Name of the company: The company names may end with one of the following names or their abbreviations: 'company' , 'Company Limited', 'Limited', 'Tapui (Limited)', 'Unlimited'. Company names which are offensive or include words or phrases protected by the Flags, Emblems and Name Protection Act 1981 or by any other enactment will not be approved. These, for example, include names having royal, national, international, commercial or other significance.
Memorandum and Articles of Association: A Company need not adopt its own constitution, than the rules of the Companies Act 1993 in effect become the company's constitution. The company may adopt a written constitution, which (as long as it meets minimum prescribed Companies Act 1993 statutory requirements) outlines the rules by which a company must operate. The provisions of the Companies Act 1993 apply except to the extent that they may be legally varied by a constitution.

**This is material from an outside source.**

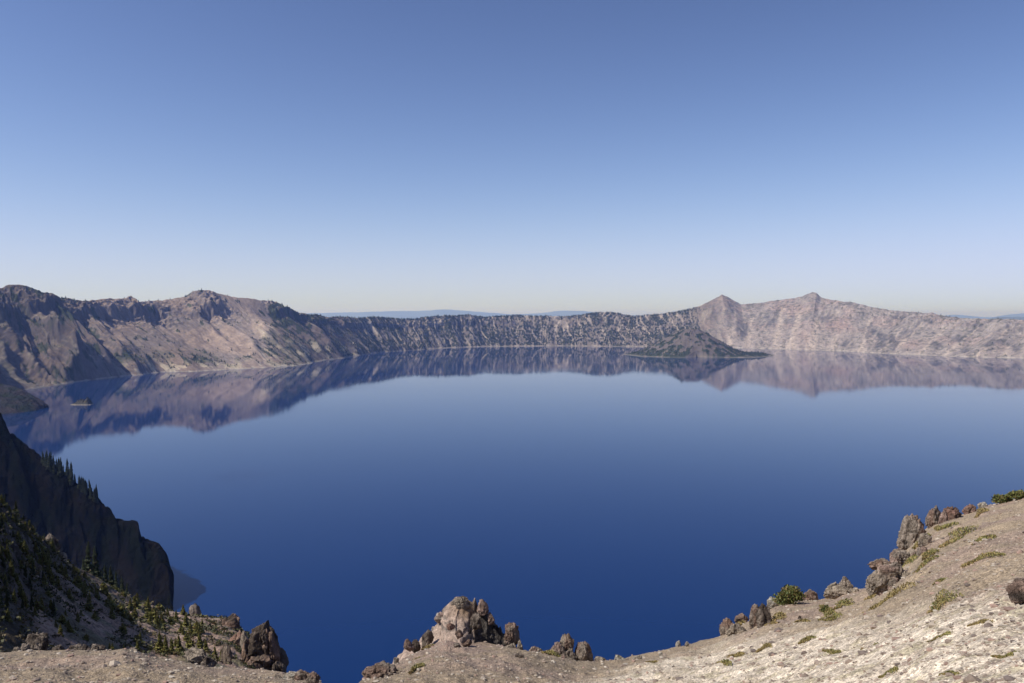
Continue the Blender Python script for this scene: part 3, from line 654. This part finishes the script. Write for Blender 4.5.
rk(900,548,12,10,'small red block under the tallest rock','red','grey')
rk(914,543,26,30,'tallest pyramid-shaped rock on the right-hand edge with pale lichen specks','brown','grey',lump=.34,seed=94,taper=.25)
rk(926,549,12,12,'grey rubble block right of the tallest rock','grey','tan')
rk(936,525,14,20,'second highest squared brown rock, upslope from the tallest rock','brown','grey',seed=12)
rk(945,522,10,13,'brown rock touching the right side of the squared brown rock','brown','pink')
rk(955,519,16,13,'dark reddish boulder in the upper row of edge rocks','red','dark',seed=55)
rk(971,514,13,9,'uppermost reddish rock of the edge row, below the two bushes','red','brown')
rk(984,507,10,5,'flat tan stone on the skyline left of the two highest bushes','tan','pale')
rk(894,585,12,9,'small pink block at the right foot of the broken pale outcrop','pink','grey')
rk(923,560,9,9,'small grey block on the slope below the tallest rock','grey','pink')
rk(1033,602,40,20,'dark brown slab cut by the right border of the photo','brown','dark',depth=30,seed=8,lump=.14,sink=.35)
rk(800,617,3.5,4,'single dark stone on bare gravel below the round green bush','dark','dark')
rk(845,597,4,5,'black stone at the front of the broad tan dome','dark','dark')

# loose stones on the near slope
n = 42000; px = R.uniform(-20, 1044, n); ye_, re_, s1, sw = col_params(px)
D = 1/(1/re_+R.uniform(0, 1, n)*(1/4.5-1/re_)); X = np.interp(px, gp, te_k)*D; z = gz(X, D)
sx_ = []; sy_ = []; ss_ = []
for (x_, y_, wm_, wp_) in SEATS:
    kq = int(min(26, 6+wp_*.8)); a_ = R.uniform(0, 6.28, kq); d_ = wm_*R.uniform(.3, .95, kq)
    sx_ += list(x_+np.cos(a_)*d_); sy_ += list(y_+np.sin(a_)*d_-.1*wm_); ss_ += list(np.clip(wm_*R.uniform(.03, .12, kq), .03, .15))
rx, ry, rs = np.array(sx_), np.array(sy_), np.array(ss_); rre = col_params(np.interp(rx/ry, te_k, gp))[1]; ok = ry < rre+.2
X = np.concatenate([X, rx[ok]]); D = np.concatenate([D, ry[ok]]); z = np.concatenate([z, gz(rx[ok], ry[ok])]); n0 = n; n = len(X)
V0, F0 = ICO[1]; sz = np.exp(R.normal(0, .6, n))*.0095*(D/9)**.8
sz = np.clip(sz, .006, .075)*np.where(R.uniform(size=n) < .02, 1.8, 1); sz[n0:] = rs[ok]*.5
V = V0[None]*(1+R.uniform(-.32, .32, (n, len(V0), 1)))*np.stack([sz*R.uniform(.8, 1.5, n), sz*R.uniform(.8, 1.4, n), sz*R.uniform(.45, .9, n)], 1)[:, None]
V = V+np.stack([X, D, z+sz*.15], 1)[:, None]
Fs = (F0[None]+(np.arange(n)*len(V0))[:, None, None]).reshape(-1, 3)
pal = np.array([[.40, .34, .27], [.28, .22, .175], [.44, .39, .32], [.17, .135, .115], [.32, .22, .175]])
cc = pal[R.choice(5, n, p=[.38, .29, .09, .13, .11])]*R.uniform(.8, 1.15, (n, 1))
meta(obj('loose_stones', mesh('loose_stones', V.reshape(-1, 3), Fs, M_STONE, np.repeat(cc, len(V0), 0), shade=False)), 'small angular pumice stones strewn over the near gravel slope', 'gravel', kind='stuff')

# ------------------------------------------------------------------ low mats, bushes
def blades(P, N_, L, Wd, seed, up=.6):
    """small leaf blades: one quad each at points P"""
    r = np.random.RandomState(seed); n = len(P)
    d = r.normal(size=(n, 3)); d[:, 2] = np.abs(d[:, 2])+up; d /= np.linalg.norm(d, axis=1, keepdims=True)
    s = np.cross(d, r.normal(size=(n, 3))); s /= np.linalg.norm(s, axis=1, keepdims=True)
    L = L*r.uniform(.6, 1.3, (n, 1)); Wd = Wd*r.uniform(.6, 1.3, (n, 1))
    V = np.stack([P-s*Wd*.3, P+d*L*.5-s*Wd*.5, P+d*L, P+d*L*.5+s*Wd*.5], 1)
    return V.reshape(-1, 3), np.arange(n*4).reshape(n, 4)
MATS = [
 (941,551,966,533,9,'long mat with a rounded green head below the grey driftwood twigs'),(974,550,989,542,6,'short green mat right of the long round-headed mat'),(963,569,1002,557,7,'longest yellow-green mat on the upper right slope'),
 (913,578,939,562,6,'orange-tinged streak mat running down from the broken outcrop'),(923,563,933,556,5,'small mat under the tallest rock'),(934,586,944,581,3,'thin mat in the open gravel left of the dark slab'),
 (929,606,951,593,8,'bright yellow-green mat in the middle of the right slope'),(884,606,903,596,11,'dense olive mat with a brown left side below the broken outcrop'),(865,615,883,607,6,'tan tail mat joined to the dense olive mat'),
 (866,600,876,594,4,'small brown mat just under the broken outcrop'),(820,609,832,613,8,'dark green clump mat below the mossy rock dome'),(835,609,846,604,7,'orange and green mat right of the dark green clump'),
 (819,620,836,619,6,'yellow dome-shaped mat on the slope below the dark green clump'),(796,624,806,620,4,'faint brown mat left of the yellow dome mat'),(766,628,782,619,5,'brown streak mat beside the split rock'),
 (733,622,741,625,6,'green moss cushion behind the leaning brown rock'),(827,599,842,589,9,'vivid green moss on the left of the broad tan dome'),(799,648,810,643,5,'small green mat in the pale gravel under the yellow dome mat'),
 (728,659,740,656,4,'green-brown mat at the lower middle of the slope'),(716,668,728,670,4,'dull green mat low on the gravel near the bottom'),(821,654,838,654,4,'pair-like flat green mat low in the pale gravel'),
 (410,676,422,670,6,'lime green cushion low on the central spur'),(414,660,424,656,4,'olive streak above the lime green cushion'),(422,650,431,645,3.5,'narrow brown-green streak highest on the central spur'),
 (543,657,554,655,8,'yellow-green clump at the left of the twin pinnacles'),(936,529,950,527,7,'dark green low clump behind the tallest rock'),(916,549,922,543,6,'tiny mat tucked at the right foot of the tallest rock'),
 (903,570,913,567,6,'yellow moss on the right of the broken outcrop'),(975,518,986,512,3,'thin brown mat below the two highest bushes'),(928,642,948,636,4,'pale green mat in the near bright gravel'),
 (992,655,1014,652,4,'low green mat near the bottom right corner'),(862,647,874,645,4,'green tuft in the bright gravel'),(940,676,955,672,4,'flat green mat at the bottom border'),(880,679,894,677,5,'lime green mat cut by the bottom border'),
 (968,628,990,624,3.5,'brownish thin mat below the dark slab'),(925,626,938,624,3.5,'thin olive mat below the bright yellow-green mat'),(757,651,768,646,3.5,'small dry streak left of the pale gravel'),(646,668,654,666,3,'dry tuft on the gravel right of centre')]
for i, (x0, y0, x1, y1, wp, lb) in enumerate(MATS):
    r = np.random.RandomState(3000+i); n = 900
    A0, A1 = gpt(x0, y0), gpt(x1, y1)
    if abs(A0[1]-A1[1]) > 14: A1 = A0+(A1-A0)*14/abs(A0[1]-A1[1])
    f = r.uniform(0, 1, n); L_ = np.linalg.norm(A1-A0); m = A1[1]/F
    rad_ = wp*m*.85*(np.clip(1.15-1.1*(1-f)**1.3, .25, 1))*(1+.35*np.sin(f*9+i))
    an = r.uniform(0, 2*math.pi, n); rq = np.sqrt(r.uniform(0, 1, n))
    ctr_ = A0[None]*(1-f)[:, None]+A1[None]*f[:, None]
    P = ctr_+np.stack([np.cos(an)*rq*rad_*1.0, np.sin(an)*rq*rad_*2.2, 0*an], 1)
    # set on the slope: sample the ground under each blade
    re2 = col_params(np.interp(P[:, 0]/P[:, 1], te_k, gp))[1]; P[:, 1] = np.minimum(P[:, 1], re2+.3)
    P[:, 2] = gz(P[:, 0], P[:, 1])-.02
    P[:, 2] += np.sqrt(np.clip(1-rq**2, 0, 1))*rad_*.55+.015
    o_ = P.mean(0)
    V, Fc = blades(P-o_, 0, m*2.1, m*1.3, 40+i, 1.0)
    g_ = np.array([.24, .225, .075]); b_ = np.array([.36, .25, .12]); dk = np.array([.13, .14, .05])
    w = np.clip(.55+.6*f-.3+.5*r.normal(0, .5, n), 0, 1)[:, None]
    cB = b_*(1-w)+g_*w; cB = np.where((r.uniform(size=(n, 1)) < .25), dk, cB)
    if 'brown' in lb or 'dry' in lb or 'tan' in lb: cB = cB*.6+b_*.4
    o = obj('mat_plant', mesh('mat_plant', V, Fc, M_LEAF, np.repeat(cB, 4, 0), shade=False), loc=o_)
    meta(o, lb, 'plant', 'low mat plants on the gravel')

def bush(px, py, w, h, label, n=2600, seed=1, c0=(.105, .125, .035), c1=(.055, .075, .025), dry=.12, D=None):
    P0 = gpt(px, py) if D is None else world(px, py, D); m = P0[1]/F; r = np.random.RandomState(seed)
    root = obj('shrub', None, loc=P0); meta(root, label, 'shrub')
    nl = 16; cx = r.uniform(-.38, .38, nl)*w*m; cyy = r.uniform(-.3, .3, nl)*w*m*.8; ch = (.10+.58*(1-np.abs(cx)/(w*m*.5))*r.uniform(.35, 1.1, nl))*h*m; cr = r.uniform(.16, .27, nl)*w*m
    j = r.randint(0, nl, n); d = r.normal(size=(n, 3)); d /= np.linalg.norm(d, axis=1, keepdims=True); rr_ = (r.uniform(.45, 1.05, n))[:, None]
    P = np.stack([cx[j], cyy[j], ch[j]], 1)+d*rr_*cr[j][:, None]*[1, 1, .9*h/w*1.5]
    P[:, 2] = np.abs(P[:, 2]); P[:, 2] *= (h*m)/max(np.percentile(P[:, 2], 99), .01)*.95
    V, Fc = blades(P, 0, m*2.6, m*1.7, seed, .5)
    ww = r.uniform(0, 1, (n, 1)); cB = np.array(c0)*ww+np.array(c1)*(1-ww); cB = np.where(r.uniform(size=(n, 1)) < dry, np.array([.2, .15, .06]), cB)
    obj('foliage', mesh('foliage', V, Fc, M_LEAF, np.repeat(cB, 4, 0), shade=False), root)
    VV = []; FF = []
    for q_ in range(14):                                     # stems
        tip = np.array([cx[q_ % nl], cyy[q_ % nl], ch[q_ % nl]*r.uniform(.9, 1.9)])+r.normal(0, .05*w*m, 3); tip[2] = min(abs(tip[2]), h*m*1.12)
        a_ = np.linspace(0, 2*math.pi, 6)[:-1]; rg = np.stack([np.cos(a_), np.sin(a_), 0*a_], 1)*m*.45
        b = len(VV)*10; VV.append(np.concatenate([rg+[tip[0]*.15, tip[1]*.15, -.05], rg*.4+tip])); i_ = np.arange(5)
        FF.append(np.stack([i_, (i_+1) % 5, (i_+1) % 5+5, i_+5], 1)+b)
    obj('stems', mesh('stems', np.concatenate(VV), np.concatenate(FF), M_BARK), root)
bush(791,605,29,17,'round dense green bush on the gravel edge between two pale rocks',seed=2,n=3600,c0=(.19,.19,.055),dry=.2)
bush(1002,504,17,7,'dark-based low bush on the skyline of the right slope',seed=3,n=1500,c0=(.17,.175,.05),dry=.25)
bush(1019,501,18,8,'highest bush on the skyline, at the right border',seed=4,n=1500,c0=(.19,.19,.055),dry=.25)
bush(826,612,8,6,'small dark green bush below the mossy rock dome',seed=6,n=700)
# leafless grey twigs
def twigs(px, py, w, h, label, seed):
    P0 = gpt(px, py); m = P0[1]/F; r = np.random.RandomState(seed); VV = []; FF = []
    for q_ in range(46):
        b0 = np.array([r.uniform(-.5, .5)*w*m, r.uniform(-.1, .1)*w*m, -.03]); tip = b0+np.array([r.uniform(-.25, .25)*w*m, r.uniform(-.1, .1)*w*m, r.uniform(.3, 1)*h*m])
        mid_ = (b0+tip)/2+r.normal(0, .04*w*m, 3); a_ = np.linspace(0, 2*math.pi, 5)[:-1]; rg = np.stack([np.cos(a_), np.sin(a_), 0*a_], 1)*m*.5
        b = len(VV)*12; VV.append(np.concatenate([rg+b0, rg*.8+mid_, rg*.35+tip])); i_ = np.arange(4)
        for o_ in (0, 4): FF.append(np.stack([i_+o_, (i_+1) % 4+o_, (i_+1) % 4+4+o_, i_+4+o_], 1)+b)
    o = obj('dead_shrub', mesh('dead_shrub', np.concatenate(VV), np.concatenate(FF), M_TWIG), loc=P0); meta(o, label, 'dead shrub')
M_TWIG = rock_mat('weathered_twigs', [(8, .25, 'n')], base=(.17, .15, .14))
twigs(971,532,17,7,'grey leafless driftwood-like twigs above the long round-headed mat',1)
twigs(957,535,14,4,'low grey twigs left of the taller driftwood-like twigs',2)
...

Shareholders: A minimum of one shareholder is required which may be an individual or a corporate body. Trusts are not recognized for being a shareholder as shareholders have certain liabilities under New Zealand Company law. The details of company shareholders are available on public file.
The share capital: There is no specific minimum capital requirement. The usual minimum authorized capital is NZ$ 100. The minimum issued capital may be one share of par value. Issued shares must be fully paid. Registered shares, preference shares, redeemable shares and shares with or without voting rights are permitted.
Directors of the New Zealand company: New Zealand limited company must have at least one Director, who has to be a natural person (i.e. not a body corporate) but don't need to be a New Zealand Resident. There is no restriction on the total numbers of directors, and directors need not to be shareholders.
Registered office and local agent/secretary: Every company must have a registered office in New Zealand.
The registered office address must be notified to the Registrar on the application form for incorporation and needs to be a physical New Zealand address. It is normally the business address of the company or the address of the Company's accountant. It is not longer necessary to display the Company's name at the Registered Office. Every company must have an address for service in New Zealand, where legal documents can be delivered to the company. This may be the same address as the company's registered office or it may be elsewhere, but it needs to be a physical New Zealand address, not at a postal box or document exchange. The address must be notified to the Registrar on the application form for incorporation. It is not requested by law to appoint a secretary but it is advisable do so. The appointment of a secretary is not notified to the Companies Office.
Taxation: The rate for income tax for companies in New Zealand is 33%; the top marginal rate for natural persons is 39%.
Audit and financial returns: An auditor must be appointed, if a company is controlled by foreign interests, that is, where body corporate incorporated outside New Zealand or their subsidiaries, or persons not ordinarily resident on New Zealand control more than 25% of the votes. Other companies can unanimously resolve not to appoint an auditor. All New Zealand companies are required to file annual returns with the authorities and to keep financial records, which should reflect the financial position of a company.
Meetings: All meetings may be held outside New Zealand, by telephone or other electronic means. Alternatively, directors and shareholders may vote by proxy.